Airdrop is a method to distribute tokens for free to eligible users with the aim of expanding the user base, raising awareness, and encouraging trading. However, not every airdrop is safe, and it is important to know the warning signs and protect your assets.
Warning Signs
A domain that resembles the official one with a different letter or dot or an expired SSL certificate.
Founders without a digital history or unreliable LinkedIn and GitHub pages.
Suspicious contracts where the contract address is not present on Etherscan or has few transactions.
Unjustified approvals where an unlimited Approve request withdraws all assets.
Verifying the legitimacy of the project
Check the number of transactions and user interaction on Etherscan, and look for Audit reports from known entities. Review user opinions on Telegram, Twitter, and Reddit, and follow the developers' accounts on LinkedIn and Twitter.

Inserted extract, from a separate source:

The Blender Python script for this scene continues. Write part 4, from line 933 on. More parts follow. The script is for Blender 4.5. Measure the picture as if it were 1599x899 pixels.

Read the Whitepaper and roadmap and ensure that there are clear technical details.
Common Scam Methods
Rug Pull where founders withdraw liquidity and disappear.
Phishing Airdrop fake links asking to connect your wallet.
Fake Approvals that steal all assets after granting permissions.
Pump & Dump inflate the price and then suddenly dump it.
Example of avoiding a scam
A project requested a Swap with a fee of 0.0001 ETH, but the domain was unofficial and the contract was not found on Etherscan, so I did not participate.
Always use a separate wallet for airdrops, set the Approve value, and use Revoke tools after transactions. Monitor Audit reports before participating. Set a gas limit to fail fraudulent transactions.